#### [Problem]
Using the listing below, give again exactly the lines from the line with "Recreate this scene" to the line with "S = bpy.context.scene;", inclusive, without the pictures.

#### [Records supplied]
________________
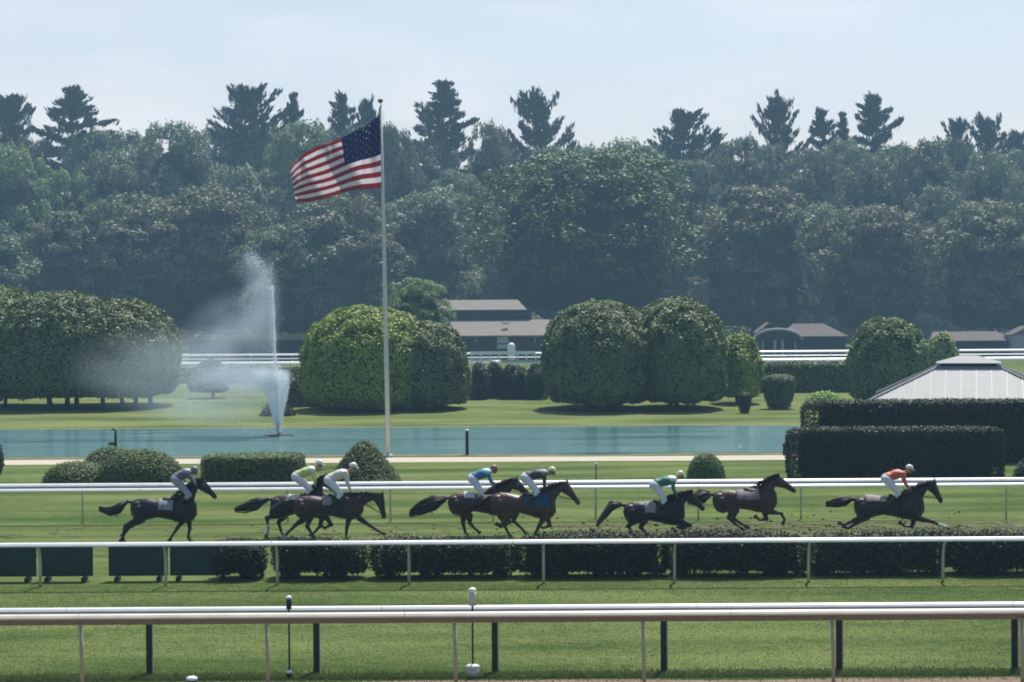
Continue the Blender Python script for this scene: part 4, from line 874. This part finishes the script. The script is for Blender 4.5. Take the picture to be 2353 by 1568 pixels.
________________
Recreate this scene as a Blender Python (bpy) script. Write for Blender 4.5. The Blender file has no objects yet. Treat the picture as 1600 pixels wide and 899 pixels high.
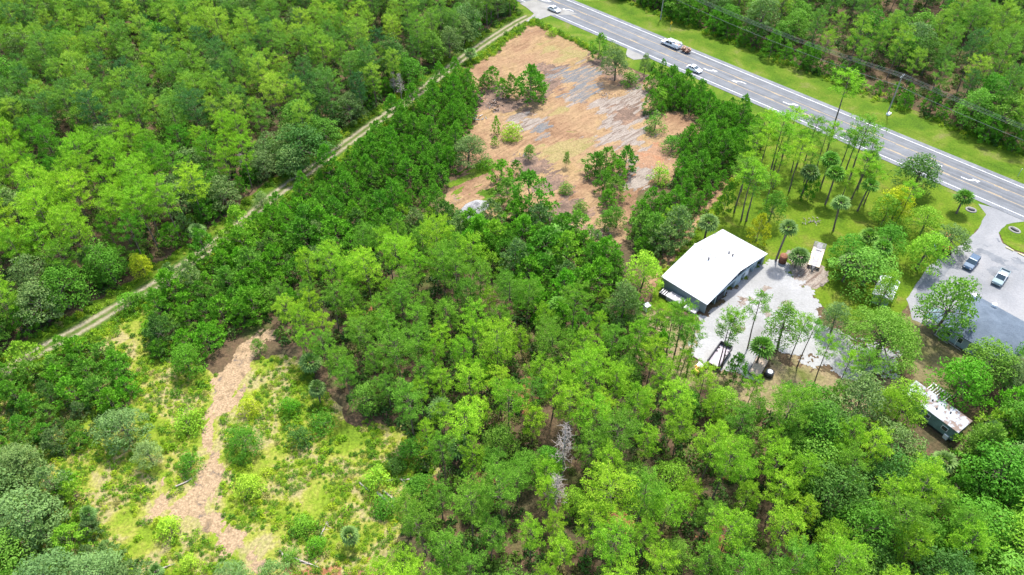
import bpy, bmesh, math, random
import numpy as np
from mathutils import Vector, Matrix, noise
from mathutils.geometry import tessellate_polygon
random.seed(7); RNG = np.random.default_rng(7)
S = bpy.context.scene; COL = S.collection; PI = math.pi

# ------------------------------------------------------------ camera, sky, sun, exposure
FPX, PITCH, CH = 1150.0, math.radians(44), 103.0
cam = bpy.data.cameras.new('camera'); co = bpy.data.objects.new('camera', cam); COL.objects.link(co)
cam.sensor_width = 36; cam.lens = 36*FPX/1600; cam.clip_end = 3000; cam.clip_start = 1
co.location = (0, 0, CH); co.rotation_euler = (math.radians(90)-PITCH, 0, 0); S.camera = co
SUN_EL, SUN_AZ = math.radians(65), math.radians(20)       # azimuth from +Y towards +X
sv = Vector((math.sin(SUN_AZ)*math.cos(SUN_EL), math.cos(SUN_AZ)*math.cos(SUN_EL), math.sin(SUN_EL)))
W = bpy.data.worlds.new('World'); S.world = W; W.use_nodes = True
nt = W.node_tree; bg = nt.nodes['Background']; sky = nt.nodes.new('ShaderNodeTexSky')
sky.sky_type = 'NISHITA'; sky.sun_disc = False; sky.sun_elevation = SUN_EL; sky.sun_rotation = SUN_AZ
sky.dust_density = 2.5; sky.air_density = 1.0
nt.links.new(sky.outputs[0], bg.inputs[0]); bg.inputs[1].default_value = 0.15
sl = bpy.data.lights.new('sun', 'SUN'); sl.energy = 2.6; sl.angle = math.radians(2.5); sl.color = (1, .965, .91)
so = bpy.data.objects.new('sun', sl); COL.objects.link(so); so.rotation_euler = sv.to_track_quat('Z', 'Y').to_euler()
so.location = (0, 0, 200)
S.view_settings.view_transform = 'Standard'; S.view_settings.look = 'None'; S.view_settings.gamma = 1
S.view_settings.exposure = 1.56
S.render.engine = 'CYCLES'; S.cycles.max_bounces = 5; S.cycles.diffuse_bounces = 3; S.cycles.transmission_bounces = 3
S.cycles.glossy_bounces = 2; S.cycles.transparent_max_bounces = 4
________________
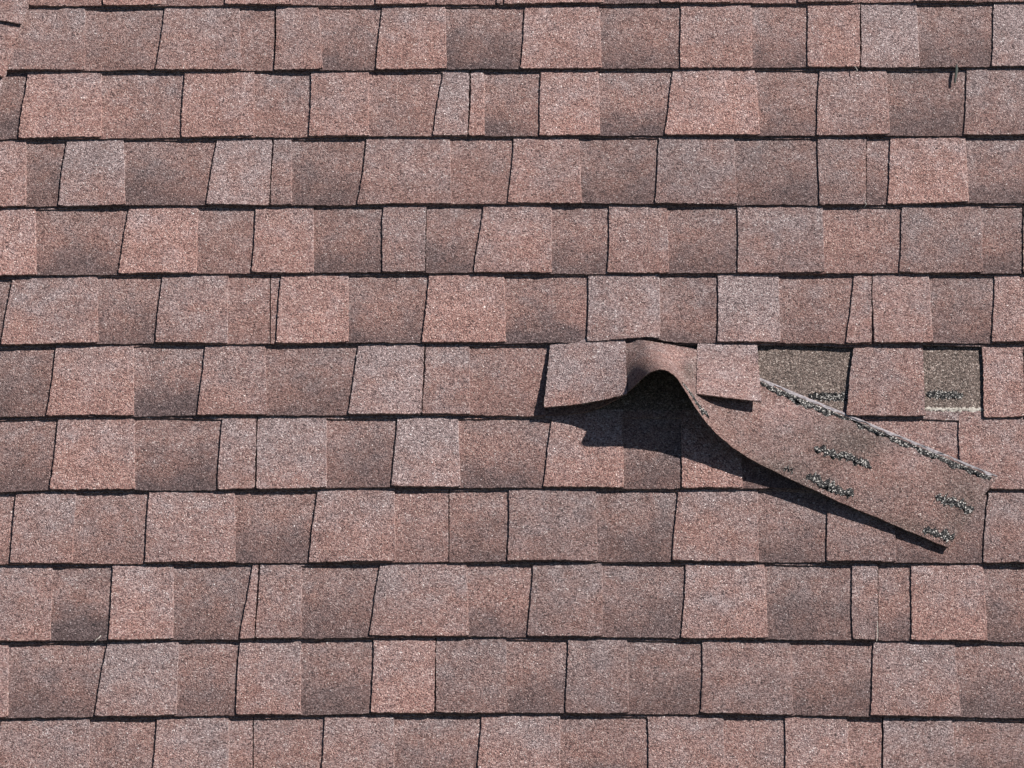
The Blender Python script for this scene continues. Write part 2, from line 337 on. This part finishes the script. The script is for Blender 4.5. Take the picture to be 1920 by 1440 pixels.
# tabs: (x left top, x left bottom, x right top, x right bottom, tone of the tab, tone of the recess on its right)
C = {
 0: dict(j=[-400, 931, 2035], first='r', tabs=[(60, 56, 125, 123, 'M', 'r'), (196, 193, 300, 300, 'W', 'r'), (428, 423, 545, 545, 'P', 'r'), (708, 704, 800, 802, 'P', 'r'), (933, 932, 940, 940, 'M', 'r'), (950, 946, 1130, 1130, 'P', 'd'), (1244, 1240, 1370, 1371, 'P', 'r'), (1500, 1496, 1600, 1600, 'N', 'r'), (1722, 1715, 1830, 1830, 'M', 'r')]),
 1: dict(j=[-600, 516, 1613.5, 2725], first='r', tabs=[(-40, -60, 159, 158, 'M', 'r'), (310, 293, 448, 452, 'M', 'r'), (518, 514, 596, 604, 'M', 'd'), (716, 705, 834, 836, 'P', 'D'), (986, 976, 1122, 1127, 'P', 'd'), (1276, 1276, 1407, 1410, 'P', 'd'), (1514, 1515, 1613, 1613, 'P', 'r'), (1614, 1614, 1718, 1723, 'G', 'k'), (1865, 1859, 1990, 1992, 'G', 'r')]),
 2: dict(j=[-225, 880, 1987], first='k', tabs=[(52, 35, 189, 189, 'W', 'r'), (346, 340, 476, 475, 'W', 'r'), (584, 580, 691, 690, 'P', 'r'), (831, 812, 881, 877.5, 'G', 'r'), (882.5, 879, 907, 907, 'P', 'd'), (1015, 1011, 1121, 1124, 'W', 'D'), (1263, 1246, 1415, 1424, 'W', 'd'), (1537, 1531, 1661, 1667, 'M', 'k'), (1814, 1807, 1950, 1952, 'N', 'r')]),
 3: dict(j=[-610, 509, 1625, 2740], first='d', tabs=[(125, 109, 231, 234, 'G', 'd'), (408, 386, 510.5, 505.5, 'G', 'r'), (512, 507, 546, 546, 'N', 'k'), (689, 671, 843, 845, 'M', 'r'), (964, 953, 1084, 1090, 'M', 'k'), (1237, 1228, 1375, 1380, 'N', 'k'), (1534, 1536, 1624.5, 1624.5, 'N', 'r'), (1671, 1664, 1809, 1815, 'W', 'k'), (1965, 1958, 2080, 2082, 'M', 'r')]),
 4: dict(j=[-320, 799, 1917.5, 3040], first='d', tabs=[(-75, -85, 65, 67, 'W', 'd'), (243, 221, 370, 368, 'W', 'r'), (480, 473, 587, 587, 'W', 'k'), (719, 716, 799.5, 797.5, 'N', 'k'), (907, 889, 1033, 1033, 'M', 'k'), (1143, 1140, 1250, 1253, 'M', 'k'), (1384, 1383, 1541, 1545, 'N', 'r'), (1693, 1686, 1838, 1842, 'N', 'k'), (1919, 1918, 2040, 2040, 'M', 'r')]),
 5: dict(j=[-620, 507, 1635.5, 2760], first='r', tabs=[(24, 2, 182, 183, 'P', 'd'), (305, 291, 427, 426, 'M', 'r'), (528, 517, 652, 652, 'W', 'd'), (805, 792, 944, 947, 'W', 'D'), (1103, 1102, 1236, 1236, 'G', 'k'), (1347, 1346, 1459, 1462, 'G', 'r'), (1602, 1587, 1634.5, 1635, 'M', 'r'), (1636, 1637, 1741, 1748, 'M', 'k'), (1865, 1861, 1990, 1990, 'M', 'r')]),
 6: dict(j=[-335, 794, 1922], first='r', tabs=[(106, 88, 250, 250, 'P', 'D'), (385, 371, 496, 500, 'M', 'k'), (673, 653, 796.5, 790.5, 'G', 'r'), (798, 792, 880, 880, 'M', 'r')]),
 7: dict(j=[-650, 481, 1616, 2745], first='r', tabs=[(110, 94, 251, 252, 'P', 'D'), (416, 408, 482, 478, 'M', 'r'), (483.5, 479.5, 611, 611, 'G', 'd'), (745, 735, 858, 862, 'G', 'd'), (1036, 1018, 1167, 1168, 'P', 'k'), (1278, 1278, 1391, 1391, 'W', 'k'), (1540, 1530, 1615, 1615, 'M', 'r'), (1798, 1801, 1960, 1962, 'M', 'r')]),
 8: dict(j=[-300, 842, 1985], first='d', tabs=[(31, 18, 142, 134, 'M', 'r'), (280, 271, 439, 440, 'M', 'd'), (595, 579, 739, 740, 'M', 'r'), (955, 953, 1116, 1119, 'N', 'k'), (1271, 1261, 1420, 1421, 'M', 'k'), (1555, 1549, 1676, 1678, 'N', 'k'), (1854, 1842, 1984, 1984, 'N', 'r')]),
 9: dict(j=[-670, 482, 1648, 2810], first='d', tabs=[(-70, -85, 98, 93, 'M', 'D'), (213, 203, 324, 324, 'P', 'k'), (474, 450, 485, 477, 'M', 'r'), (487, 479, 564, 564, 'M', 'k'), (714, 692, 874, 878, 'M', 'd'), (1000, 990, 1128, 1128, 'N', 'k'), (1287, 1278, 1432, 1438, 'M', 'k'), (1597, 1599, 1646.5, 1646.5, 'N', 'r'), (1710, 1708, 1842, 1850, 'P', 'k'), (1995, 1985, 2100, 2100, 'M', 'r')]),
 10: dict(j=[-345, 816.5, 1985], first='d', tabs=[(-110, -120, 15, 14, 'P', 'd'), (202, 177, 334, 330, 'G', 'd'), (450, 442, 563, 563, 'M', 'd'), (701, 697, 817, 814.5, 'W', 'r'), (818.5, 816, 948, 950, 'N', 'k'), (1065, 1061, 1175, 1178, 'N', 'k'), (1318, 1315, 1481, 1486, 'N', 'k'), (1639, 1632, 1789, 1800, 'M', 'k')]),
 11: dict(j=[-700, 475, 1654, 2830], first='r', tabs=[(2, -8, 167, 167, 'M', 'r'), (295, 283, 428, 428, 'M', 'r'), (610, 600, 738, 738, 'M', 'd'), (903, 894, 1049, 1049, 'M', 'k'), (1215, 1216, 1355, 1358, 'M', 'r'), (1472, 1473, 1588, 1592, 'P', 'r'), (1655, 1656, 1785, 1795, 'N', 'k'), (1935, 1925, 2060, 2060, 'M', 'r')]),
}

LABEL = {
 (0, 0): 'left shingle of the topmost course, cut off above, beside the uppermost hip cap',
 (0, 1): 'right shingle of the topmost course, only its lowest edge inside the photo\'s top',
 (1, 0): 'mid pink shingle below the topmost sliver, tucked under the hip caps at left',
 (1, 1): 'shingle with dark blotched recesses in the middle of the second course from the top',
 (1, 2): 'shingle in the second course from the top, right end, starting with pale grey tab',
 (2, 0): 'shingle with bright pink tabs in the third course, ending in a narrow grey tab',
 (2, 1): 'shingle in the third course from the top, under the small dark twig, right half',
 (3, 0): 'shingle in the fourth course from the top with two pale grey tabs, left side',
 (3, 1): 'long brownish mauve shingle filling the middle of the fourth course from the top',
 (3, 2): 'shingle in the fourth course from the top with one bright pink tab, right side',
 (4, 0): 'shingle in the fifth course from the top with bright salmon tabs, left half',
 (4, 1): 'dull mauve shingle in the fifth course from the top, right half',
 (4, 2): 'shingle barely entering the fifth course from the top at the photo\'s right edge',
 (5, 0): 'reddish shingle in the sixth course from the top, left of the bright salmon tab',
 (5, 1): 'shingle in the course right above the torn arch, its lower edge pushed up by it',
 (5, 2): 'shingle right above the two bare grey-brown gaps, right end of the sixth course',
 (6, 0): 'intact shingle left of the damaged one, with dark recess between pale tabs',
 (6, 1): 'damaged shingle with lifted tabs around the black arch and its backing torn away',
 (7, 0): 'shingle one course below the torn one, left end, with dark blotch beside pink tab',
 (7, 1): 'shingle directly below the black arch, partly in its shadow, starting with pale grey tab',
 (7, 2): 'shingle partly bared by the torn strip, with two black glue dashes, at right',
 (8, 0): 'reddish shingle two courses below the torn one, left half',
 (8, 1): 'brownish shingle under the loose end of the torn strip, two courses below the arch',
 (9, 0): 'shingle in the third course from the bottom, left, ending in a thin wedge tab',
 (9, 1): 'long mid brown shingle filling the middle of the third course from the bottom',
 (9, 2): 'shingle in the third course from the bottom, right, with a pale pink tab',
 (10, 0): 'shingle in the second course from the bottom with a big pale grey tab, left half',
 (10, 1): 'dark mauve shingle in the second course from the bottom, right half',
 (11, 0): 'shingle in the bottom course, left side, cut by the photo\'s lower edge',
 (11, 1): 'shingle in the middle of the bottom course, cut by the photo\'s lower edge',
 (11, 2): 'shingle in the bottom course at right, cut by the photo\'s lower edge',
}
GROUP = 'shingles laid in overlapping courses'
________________
#### [Correct answer]
Recreate this scene as a Blender Python (bpy) script. Write for Blender 4.5. The Blender file has no objects yet. Treat the picture as 1600 pixels wide and 899 pixels high.
import bpy, bmesh, math, random
import numpy as np
from mathutils import Vector, Matrix, noise
from mathutils.geometry import tessellate_polygon
random.seed(7); RNG = np.random.default_rng(7)
S = bpy.context.scene; COL = S.collection; PI = math.pi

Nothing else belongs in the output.